What to do:
Take every line from the listing below that includes "citymat" and copy it.
Begin Source material
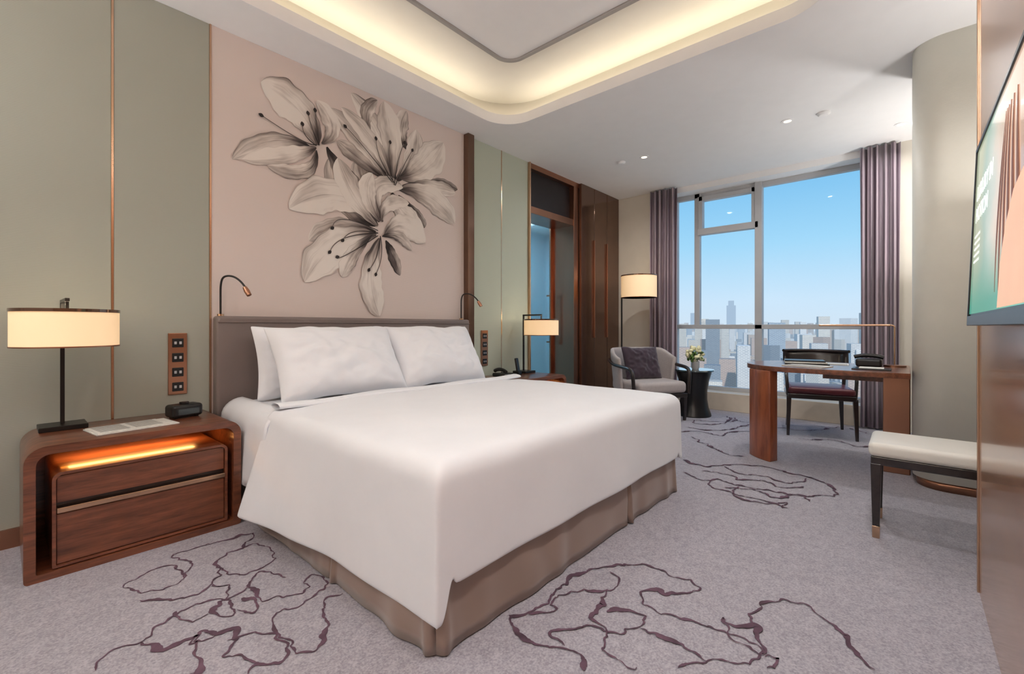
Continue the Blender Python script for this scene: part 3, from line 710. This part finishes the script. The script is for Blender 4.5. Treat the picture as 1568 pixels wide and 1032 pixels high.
grid('back_rest',lambda u,v:(.27*math.sin((u-.5)*2.2)/math.sin(1.1),.30-.12*(abs(u-.5)*2)**2+.03*v,.60+.20*v),24,4,M['darkwood'],dc,solid=.03)
tube('top_rail',[(.28,.17,.80),(.2,.27,.80),(0,.335,.80),(-.2,.27,.80),(-.28,.17,.80)],.015,M['darkwood'],dc)
for s in(-1,1):
    tube('back_post',[(s*.24,.22,.36),(s*.25,.24,.6),(s*.26,.2,.80)],.016,M['darkwood'],dc)
    tube('arm',[(s*.265,-.20,.38),(s*.275,-.2,.52),(s*.28,-.16,.60),(s*.285,0,.62),(s*.265,.2,.66)],.015,M['darkwood'],dc)
# ---------------- BENCH
bn=group('bench')
box('seat_cushion',2.85,3.22,-.72,.145,.405,.475,M['wleather'],bn,.025,5,True)
box('seat_frame',2.86,3.21,-.71,.135,.365,.408,M['darkwood'],bn,.006)
for i,(x,y) in enumerate(((2.88,.115),(3.19,.115),(2.88,-.69),(3.19,-.69))):
    leg('leg_%d'%i,x,y,.37,.013,.021,M['darkwood'],bn); leg('leg_tip_%d'%i,x,y,.06,.0145,.0155,M['copper'],bn)
# ---------------- ceiling fixtures
def downlight(x,y,e,size=.09):
    g=group('downlight',(x,y,ZC)); 
    lathe('trim_ring',[(.032,0),(.05,0),(.05,-.004),(.032,-.006),(.032,0)],M['ceil'],g,n=32)
    lathe('lens',[(.0,-.001),(.032,-.001),(.032,-.002),(.0,-.002)],M['lamplit'],g,n=32)
    L=D.lights.new('downlight_lamp','AREA'); L.shape='DISK'; L.size=size; L.energy=e; L.color=(1,.985,.975); L.spread=math.radians(160)
    lo=D.objects.new('lamp',L); link(lo); lo.parent=g; lo.location=(0,0,-.012)
for x,y,e in((4.67,.805,9),(5.43,.04,5),(4.63,2.15,9)): downlight(x,y,e,.055)
for x,y,e in((-1.1,.6,9),(-1.1,2.3,9),(-.2,.03,9),(1.0,.03,10),(2.2,.03,10)): downlight(x,y,e,.2)  # unseen extra downlights, added around the camera as room fill
def detector(x,y,r):
    g=group('smoke_detector',(x,y,ZC)); lathe('body',[(r,0),(r,-.01),(r*.7,-.025),(0,-.028)],M['ceil'],g,n=32)
detector(4.70,.54,.05); detector(4.61,2.41,.045)
def cove(x,y,sx,sy,e):
    L=D.lights.new('cove_strip','AREA'); L.shape='RECTANGLE'; L.size=sx; L.size_y=sy; L.energy=e; L.color=(1,.885,.71)
    o=link(D.objects.new('cove_light',L)); o.location=(x,y,2.94); o.rotation_euler=(math.pi,0,0)
cove(1.26,2.97,3.4,.14,4.2); cove(1.26,.12,3.4,.14,4.2); cove(3.27,1.55,.14,2.3,3.0); cove(-.75,1.55,.14,2.3,3.0)
def fill_uplighter(x,y,e,h=1.55):  # invented floor uplighter, added out of view to brighten the ceiling
    g=group('added_fill_uplighter',(x,y,0))
    lathe('base',[(.13,0),(.13,.015),(.02,.03),(.0,.03)],M['dark'],g,n=32)
    tube('pole',[(0,0,.02),(0,0,h*.5),(0,0,h)],.012,M['dark'],g)
    lathe('bowl',[(.02,h-.02),(.10,h+.02),(.15,h+.08),(.145,h+.082),(.095,h+.03),(.0,h+.0)],M['bronze'],g,n=48)
    L=D.lights.new('added_fill_light','AREA'); L.shape='DISK'; L.size=.2; L.energy=e; L.color=(1,.985,.975)
    o=link(D.objects.new('uplight',L)); o.parent=g; o.location=(0,0,h+.07); o.rotation_euler=(math.pi,0,0)
fill_uplighter(-1.35,2.9,24); fill_uplighter(-1.35,.15,34); fill_uplighter(3.4,-.65,8,1.7); fill_uplighter(5.2,-.55,18,1.35)
L=D.lights.new('bath_lamp','AREA'); L.size=.8; L.energy=38; L.color=(.85,.95,1); o=link(D.objects.new('bathroom_ceiling_light',L)); o.location=(4.7,4.1,2.55)
# ---------------- OUTSIDE
def citymat():
    m,n,l,b=newmat('city_facades_hazed')
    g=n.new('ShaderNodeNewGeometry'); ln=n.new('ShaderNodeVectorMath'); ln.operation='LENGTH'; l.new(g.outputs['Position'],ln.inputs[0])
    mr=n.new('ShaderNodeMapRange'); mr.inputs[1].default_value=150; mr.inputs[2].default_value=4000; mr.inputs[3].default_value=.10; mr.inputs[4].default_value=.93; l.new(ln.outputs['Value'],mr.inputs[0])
    at=n.new('ShaderNodeAttribute'); at.attribute_name='bcol'
    br=n.new('ShaderNodeTexBrick'); br.inputs['Scale'].default_value=.2; br.inputs['Color1'].default_value=(.35,.4,.45,1); br.inputs['Color2'].default_value=(.6,.62,.62,1); br.inputs['Mortar'].default_value=(.95,.95,.95,1); br.inputs['Mortar Size'].default_value=.05
    cx=n.new('ShaderNodeSeparateXYZ'); l.new(g.outputs['Position'],cx.inputs[0]); ad=n.new('ShaderNodeMath'); l.new(cx.outputs[0],ad.inputs[0]); l.new(cx.outputs[1],ad.inputs[1])
    cb=n.new('ShaderNodeCombineXYZ'); l.new(ad.outputs[0],cb.inputs[0]); l.new(cx.outputs[2],cb.inputs[1]); l.new(cb.outputs[0],br.inputs['Vector'])
    mu=n.new('ShaderNodeMix'); mu.data_type='RGBA'; mu.blend_type='MULTIPLY'; mu.inputs[0].default_value=.7; l.new(at.outputs['Color'],mu.inputs[6]); l.new(br.outputs['Color'],mu.inputs[7])
    l.new(mu.outputs[2],b.inputs['Base Color']); b.inputs['Roughness'].default_value=.8
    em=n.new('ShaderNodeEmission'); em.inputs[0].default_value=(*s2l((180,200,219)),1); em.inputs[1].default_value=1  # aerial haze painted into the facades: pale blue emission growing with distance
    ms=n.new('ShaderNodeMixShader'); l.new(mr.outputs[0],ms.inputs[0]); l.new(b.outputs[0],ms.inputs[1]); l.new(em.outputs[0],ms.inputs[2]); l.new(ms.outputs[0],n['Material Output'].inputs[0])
    return m
random.seed(11)
V=[];F=[];CL=[]
pal=[(.6,.55,.48),(.66,.64,.62),(.5,.40,.33),(.36,.42,.48),(.8,.78,.75),(.52,.38,.31),(.22,.26,.3),(.74,.68,.6)]
GZ=-140
def bld(x,y,w,d,h,c,rot):
    k=len(V); ca,sa=math.cos(rot),math.sin(rot)
    for z in(GZ,GZ+h):
        for sx,sy in((-1,-1),(1,-1),(1,1),(-1,1)):
            V.append((x+(sx*w*ca-sy*d*sa)/2,y+(sx*w*sa+sy*d*ca)/2,z))
    for q in((4,5,6,7),(0,1,5,4),(1,2,6,5),(2,3,7,6),(3,0,4,7)):
        F.append(tuple(k+i for i in q)); CL.append(c)
for i in range(9000):
    R=260+(random.random()**.75)*4000; a=math.radians(random.uniform(-14,42))
    h=random.choice([20,45,60,80,90,100,110,118])*random.uniform(.75,1.1)
    if random.random()<.02+.05*(R>1500): h=random.uniform(128,158)
    if R<450: h=min(h,70)
    bld(R*math.cos(a),R*math.sin(a),random.uniform(10,24),random.uniform(10,22),h,random.choice(pal),random.choice([.3,.3,.35,1.1]))
a=math.radians(15.3); bld(2600*math.cos(a),2600*math.sin(a),42,42,250,(.35,.45,.55),.3); bld(2600*math.cos(a),2600*math.sin(a),26,26,275,(.35,.45,.55),.3)
a=math.radians(19.2); bld(2300*math.cos(a),2300*math.sin(a),34,34,205,(.35,.45,.55),.3)
k=len(V); V+= [(100,-3000,GZ),(9000,-6000,GZ),(9000,9000,GZ),(100,4000,GZ)]; F.append((k,k+1,k+2,k+3)); CL.append((.26,.32,.26))
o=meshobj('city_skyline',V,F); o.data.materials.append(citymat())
at=o.data.color_attributes.new('bcol','FLOAT_COLOR','CORNER')
for p,c in zip(o.data.polygons,CL):
    for li in p.loop_indices: at.data[li].color=(*c,1)
wd_=D.worlds.new('sky'); C.scene.world=wd_; wd_.use_nodes=True; n=wd_.node_tree.nodes; l=wd_.node_tree.links
bg=n['Background']; tc=n.new('ShaderNodeTexCoord'); sp=n.new('ShaderNodeSeparateXYZ'); l.new(tc.outputs['Generated'],sp.inputs[0])
rp=n.new('ShaderNodeValToRGB'); e=rp.color_ramp.elements; e[0].position=0; e[0].color=(*s2l((194,210,223)),1); e[1].position=.75; e[1].color=(*s2l((60,130,195)),1)
for p,c in((.05,(188,211,228)),(.16,(150,199,227)),(.36,(84,163,213))):
    x=e.new(p); x.color=(*s2l(c),1)
l.new(sp.outputs[2],rp.inputs[0]); l.new(rp.outputs[0],bg.inputs[0]); bg.inputs[1].default_value=1.25
S=D.lights.new('sun','SUN'); S.energy=3.2; S.angle=.02; S.color=(1,.95,.88); so=link(D.objects.new('sun',S)); so.rotation_euler=Vector((.75,.35,-.55)).to_track_quat('-Z','Y').to_euler()
L=D.lights.new('window_portal','AREA'); L.shape='RECTANGLE'; L.size=2.2; L.size_y=2.6; L.cycles.is_portal=True; o=link(D.objects.new('window_portal',L)); o.location=(6.27,1.33,1.52); o.rotation_euler=Vector((-1,0,0)).to_track_quat('-Z','Z').to_euler()
# ---------------- CAMERA
cam=D.cameras.new('camera'); cam.sensor_width=36; cam.lens=688/1568*36; cam.shift_y=-16/1568; cam.clip_end=12000; cam.clip_start=.02
co=link(D.objects.new('camera',cam)); co.location=(0,0,1.05); co.rotation_euler=Vector((.7513,.66,0)).to_track_quat('-Z','Y').to_euler(); C.scene.camera=co
C.scene.view_settings.view_transform='Standard'
C.scene.view_settings.exposure=.04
End Source material
In response:
def citymat():
o=meshobj('city_skyline',V,F); o.data.materials.append(citymat())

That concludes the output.